By Paul H. Meier (Paul) on Sunday, January 6, 2013 - 03:00 pm:

FRNash,
The miniatures were/are the not so miniature dials indicating the locations of the skips in the shaft. They were calibrated and geared to the hoist drum. I'm not sure where the term "miniature" came from but that is what I have heard them called. As to their precision, I would think they were close but not dead on. The hoist engineer still had to rely on the bell signals from the landers and platmen.
Back when visitors were welcome, we would visit Ahmeek 3&4 and watch them bring up the miners. The mancars used there had compartments rather than the stairstep design. Just on the lander's bell signals, the hoist engineer was able to spot each compartment at the lip of the shaft collar.

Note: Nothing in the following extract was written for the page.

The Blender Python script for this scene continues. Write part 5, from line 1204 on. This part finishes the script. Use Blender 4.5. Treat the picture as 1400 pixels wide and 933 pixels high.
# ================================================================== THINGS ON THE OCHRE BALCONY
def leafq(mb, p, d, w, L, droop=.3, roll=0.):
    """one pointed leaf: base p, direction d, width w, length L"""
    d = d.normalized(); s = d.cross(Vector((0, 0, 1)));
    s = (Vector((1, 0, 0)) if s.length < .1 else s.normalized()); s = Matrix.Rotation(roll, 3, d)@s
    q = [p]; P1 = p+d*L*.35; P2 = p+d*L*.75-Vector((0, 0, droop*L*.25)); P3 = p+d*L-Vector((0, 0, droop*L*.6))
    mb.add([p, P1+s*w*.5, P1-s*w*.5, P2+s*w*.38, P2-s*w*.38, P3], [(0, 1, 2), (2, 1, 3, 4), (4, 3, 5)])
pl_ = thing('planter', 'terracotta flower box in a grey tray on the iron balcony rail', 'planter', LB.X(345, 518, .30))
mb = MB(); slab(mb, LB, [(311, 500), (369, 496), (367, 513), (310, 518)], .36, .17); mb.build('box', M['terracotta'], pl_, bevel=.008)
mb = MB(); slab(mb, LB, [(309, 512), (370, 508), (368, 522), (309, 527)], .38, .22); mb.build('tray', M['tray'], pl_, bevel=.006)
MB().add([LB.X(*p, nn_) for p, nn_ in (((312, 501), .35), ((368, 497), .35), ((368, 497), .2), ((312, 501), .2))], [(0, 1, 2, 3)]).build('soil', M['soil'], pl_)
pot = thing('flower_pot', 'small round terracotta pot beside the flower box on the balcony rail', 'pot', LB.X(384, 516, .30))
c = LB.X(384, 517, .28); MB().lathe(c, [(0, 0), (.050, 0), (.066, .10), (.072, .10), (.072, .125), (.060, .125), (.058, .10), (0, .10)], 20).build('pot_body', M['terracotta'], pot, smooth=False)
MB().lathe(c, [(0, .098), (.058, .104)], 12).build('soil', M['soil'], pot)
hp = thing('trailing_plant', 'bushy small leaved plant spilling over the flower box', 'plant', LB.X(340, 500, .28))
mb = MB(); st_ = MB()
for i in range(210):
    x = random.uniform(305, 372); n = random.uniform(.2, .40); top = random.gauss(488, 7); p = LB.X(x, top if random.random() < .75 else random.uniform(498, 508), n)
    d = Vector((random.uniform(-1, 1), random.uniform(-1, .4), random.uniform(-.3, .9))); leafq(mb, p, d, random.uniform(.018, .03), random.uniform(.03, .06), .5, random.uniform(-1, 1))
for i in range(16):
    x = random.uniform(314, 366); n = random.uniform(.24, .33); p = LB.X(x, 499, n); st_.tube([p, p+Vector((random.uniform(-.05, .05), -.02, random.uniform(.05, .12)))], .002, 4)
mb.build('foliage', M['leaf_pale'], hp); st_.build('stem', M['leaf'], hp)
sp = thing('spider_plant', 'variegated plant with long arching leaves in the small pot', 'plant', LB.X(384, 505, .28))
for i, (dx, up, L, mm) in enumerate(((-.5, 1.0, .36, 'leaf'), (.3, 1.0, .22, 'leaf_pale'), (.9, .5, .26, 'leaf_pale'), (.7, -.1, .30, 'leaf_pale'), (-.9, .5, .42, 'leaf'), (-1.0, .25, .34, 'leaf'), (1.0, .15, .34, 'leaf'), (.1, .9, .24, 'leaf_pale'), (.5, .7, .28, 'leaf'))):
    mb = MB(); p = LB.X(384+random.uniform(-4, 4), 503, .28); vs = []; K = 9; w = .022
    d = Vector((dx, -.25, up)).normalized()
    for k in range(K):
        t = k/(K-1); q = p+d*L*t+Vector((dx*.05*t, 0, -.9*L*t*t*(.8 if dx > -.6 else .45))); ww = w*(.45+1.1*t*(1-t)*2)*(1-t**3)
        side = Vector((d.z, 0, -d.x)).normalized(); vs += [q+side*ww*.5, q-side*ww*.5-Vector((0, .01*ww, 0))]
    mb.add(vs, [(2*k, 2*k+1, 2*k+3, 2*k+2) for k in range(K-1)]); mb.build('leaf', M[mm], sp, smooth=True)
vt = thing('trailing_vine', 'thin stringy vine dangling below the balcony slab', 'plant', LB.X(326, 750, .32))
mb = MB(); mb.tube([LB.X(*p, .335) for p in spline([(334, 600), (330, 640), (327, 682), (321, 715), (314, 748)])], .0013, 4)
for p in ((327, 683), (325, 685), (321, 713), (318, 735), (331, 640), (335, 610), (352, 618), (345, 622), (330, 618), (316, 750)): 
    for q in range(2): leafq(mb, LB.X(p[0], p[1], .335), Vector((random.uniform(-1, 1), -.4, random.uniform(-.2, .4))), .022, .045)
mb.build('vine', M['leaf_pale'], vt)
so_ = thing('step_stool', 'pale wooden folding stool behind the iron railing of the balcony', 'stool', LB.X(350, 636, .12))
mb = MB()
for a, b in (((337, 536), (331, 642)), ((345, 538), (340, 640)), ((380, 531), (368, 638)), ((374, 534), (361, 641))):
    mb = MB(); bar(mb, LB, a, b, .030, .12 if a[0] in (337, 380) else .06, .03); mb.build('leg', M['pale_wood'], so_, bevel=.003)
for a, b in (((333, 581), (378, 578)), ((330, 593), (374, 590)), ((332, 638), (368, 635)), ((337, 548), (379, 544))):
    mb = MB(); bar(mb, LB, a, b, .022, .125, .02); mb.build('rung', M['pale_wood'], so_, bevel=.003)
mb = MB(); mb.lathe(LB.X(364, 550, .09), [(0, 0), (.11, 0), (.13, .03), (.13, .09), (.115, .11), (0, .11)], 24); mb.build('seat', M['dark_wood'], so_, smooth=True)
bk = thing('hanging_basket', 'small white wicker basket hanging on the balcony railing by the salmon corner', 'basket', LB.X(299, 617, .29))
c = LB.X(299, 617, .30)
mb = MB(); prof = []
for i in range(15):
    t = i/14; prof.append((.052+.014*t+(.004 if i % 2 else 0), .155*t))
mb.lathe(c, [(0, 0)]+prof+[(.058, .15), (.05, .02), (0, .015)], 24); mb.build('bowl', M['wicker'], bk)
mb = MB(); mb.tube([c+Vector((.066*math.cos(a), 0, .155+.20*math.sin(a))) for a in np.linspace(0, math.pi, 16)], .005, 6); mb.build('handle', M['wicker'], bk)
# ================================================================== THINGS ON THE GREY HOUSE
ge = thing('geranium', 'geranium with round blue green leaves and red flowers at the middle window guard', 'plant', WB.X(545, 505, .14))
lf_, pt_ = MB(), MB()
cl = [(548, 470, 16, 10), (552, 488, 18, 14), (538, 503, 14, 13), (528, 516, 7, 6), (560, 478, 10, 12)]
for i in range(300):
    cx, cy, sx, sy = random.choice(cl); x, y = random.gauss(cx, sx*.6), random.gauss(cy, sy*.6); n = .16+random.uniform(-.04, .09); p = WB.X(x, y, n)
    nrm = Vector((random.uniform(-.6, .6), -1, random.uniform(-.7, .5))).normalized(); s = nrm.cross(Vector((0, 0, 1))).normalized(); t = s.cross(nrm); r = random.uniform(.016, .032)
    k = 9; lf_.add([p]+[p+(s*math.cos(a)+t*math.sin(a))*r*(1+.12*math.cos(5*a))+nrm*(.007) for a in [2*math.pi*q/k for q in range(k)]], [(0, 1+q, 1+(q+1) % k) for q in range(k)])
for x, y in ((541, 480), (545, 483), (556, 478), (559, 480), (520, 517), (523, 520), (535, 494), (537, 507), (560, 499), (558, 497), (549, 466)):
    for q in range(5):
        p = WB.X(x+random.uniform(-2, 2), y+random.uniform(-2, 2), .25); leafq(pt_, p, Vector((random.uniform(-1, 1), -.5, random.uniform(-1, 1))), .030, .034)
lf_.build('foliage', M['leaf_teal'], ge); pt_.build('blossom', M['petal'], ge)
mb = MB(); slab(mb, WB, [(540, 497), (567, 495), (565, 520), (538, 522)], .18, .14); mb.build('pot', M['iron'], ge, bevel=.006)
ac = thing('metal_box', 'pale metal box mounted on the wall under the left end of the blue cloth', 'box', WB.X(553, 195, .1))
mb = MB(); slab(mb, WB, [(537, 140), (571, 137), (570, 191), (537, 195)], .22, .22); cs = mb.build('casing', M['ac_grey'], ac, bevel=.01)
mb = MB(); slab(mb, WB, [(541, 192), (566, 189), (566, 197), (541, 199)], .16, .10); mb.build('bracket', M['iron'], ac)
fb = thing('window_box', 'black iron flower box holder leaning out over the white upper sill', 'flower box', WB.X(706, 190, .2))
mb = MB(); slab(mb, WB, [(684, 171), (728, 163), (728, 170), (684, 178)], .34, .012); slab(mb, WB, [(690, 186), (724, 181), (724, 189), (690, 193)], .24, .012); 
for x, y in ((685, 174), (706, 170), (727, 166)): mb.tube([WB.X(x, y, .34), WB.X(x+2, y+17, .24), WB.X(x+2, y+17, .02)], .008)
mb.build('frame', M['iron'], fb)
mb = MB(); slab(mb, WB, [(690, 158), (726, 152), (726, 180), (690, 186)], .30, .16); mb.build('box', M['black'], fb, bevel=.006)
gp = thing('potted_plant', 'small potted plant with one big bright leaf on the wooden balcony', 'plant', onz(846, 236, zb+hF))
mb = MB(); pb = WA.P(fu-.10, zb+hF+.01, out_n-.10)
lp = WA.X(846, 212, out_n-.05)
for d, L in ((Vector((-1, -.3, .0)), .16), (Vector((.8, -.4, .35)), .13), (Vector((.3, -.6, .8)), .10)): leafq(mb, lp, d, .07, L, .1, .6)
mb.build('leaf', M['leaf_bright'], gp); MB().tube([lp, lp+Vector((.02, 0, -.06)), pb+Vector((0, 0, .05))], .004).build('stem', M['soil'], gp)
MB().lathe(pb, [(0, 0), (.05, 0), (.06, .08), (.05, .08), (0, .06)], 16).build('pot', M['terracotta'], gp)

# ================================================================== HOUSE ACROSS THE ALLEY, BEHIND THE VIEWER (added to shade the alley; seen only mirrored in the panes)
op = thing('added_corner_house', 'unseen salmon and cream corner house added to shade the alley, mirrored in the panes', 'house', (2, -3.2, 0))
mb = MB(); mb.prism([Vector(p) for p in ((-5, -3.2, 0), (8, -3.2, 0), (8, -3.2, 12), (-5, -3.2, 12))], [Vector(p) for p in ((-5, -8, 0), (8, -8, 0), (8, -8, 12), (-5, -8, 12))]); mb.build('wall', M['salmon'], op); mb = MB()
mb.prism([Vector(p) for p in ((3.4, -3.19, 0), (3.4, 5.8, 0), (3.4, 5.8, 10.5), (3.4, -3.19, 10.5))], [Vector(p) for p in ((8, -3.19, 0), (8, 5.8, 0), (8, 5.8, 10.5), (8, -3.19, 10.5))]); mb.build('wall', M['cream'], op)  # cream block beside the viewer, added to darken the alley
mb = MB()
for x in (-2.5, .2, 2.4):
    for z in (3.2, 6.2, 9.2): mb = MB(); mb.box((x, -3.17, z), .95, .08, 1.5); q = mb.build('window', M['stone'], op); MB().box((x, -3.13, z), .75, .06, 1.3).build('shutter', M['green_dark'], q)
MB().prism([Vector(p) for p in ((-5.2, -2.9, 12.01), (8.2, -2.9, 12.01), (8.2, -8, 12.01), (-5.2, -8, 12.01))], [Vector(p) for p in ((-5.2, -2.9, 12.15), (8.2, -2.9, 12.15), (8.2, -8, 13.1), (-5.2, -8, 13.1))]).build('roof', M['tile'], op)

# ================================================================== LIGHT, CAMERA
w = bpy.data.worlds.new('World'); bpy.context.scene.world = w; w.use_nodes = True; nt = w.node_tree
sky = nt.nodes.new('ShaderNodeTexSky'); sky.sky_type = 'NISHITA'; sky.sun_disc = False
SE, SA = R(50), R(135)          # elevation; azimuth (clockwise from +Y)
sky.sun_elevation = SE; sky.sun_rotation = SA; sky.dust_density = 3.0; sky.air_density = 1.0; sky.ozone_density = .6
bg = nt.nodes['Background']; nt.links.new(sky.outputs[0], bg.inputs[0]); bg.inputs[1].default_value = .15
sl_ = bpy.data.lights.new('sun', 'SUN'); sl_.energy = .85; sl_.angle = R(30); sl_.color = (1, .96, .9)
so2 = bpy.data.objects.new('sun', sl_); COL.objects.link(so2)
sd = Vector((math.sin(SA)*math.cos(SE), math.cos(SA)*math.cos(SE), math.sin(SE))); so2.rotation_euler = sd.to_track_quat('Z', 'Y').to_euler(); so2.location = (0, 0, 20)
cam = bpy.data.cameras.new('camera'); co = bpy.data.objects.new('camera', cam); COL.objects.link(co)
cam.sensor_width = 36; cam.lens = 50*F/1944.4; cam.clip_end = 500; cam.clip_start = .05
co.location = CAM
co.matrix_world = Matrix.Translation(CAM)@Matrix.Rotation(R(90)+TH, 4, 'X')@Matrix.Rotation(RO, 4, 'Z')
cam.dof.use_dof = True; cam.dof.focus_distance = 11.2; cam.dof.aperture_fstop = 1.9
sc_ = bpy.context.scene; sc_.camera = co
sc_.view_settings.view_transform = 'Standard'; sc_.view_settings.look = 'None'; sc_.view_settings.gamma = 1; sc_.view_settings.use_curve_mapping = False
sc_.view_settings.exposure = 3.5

By Ann Vanderlip (Suomiyooper59) on Monday, January 7, 2013 - 12:40 am:

Hank: small world. My mom quit school to care for her younger
siblings after the eight grade. Their mom (my gma) died in
1936. Uno sr. was my moms brother, uno "junior " is my
cousin!


By Deb S. (Usedtobeayooper) on Monday, January 7, 2013 - 07:53 am:

Our internet service kept going off yesterday, so I just finally got to read all of this. So interesting, and I love the boat pictures!

I knew of a Henry Lehtola when I was growing up in Lake Linden. They lived up the street somewhere from where Louie's is now.


By Henry C. Lehtola (Kalle) on Monday, January 7, 2013 - 09:43 am:

Ann: I have a couple of old photos with Ida Mattila in them. I believe another good childhood friend of mine, Ron Kaiponen would also be a relative of yours.

Deb: I grew UP mostly in Chassell with a couple of years in Baltic before moving down state. Interesting to know that there was another Henry Lehtola running around though.


By Kenty (Dashamo) on Monday, January 7, 2013 - 11:12 am:

My Dad worked in Ahmeek 3 & 4 before we moved to Detroit. Believe the man cars they used there were called "cages" and were enclosed because of the near verticle drop at the beginning of the shafts.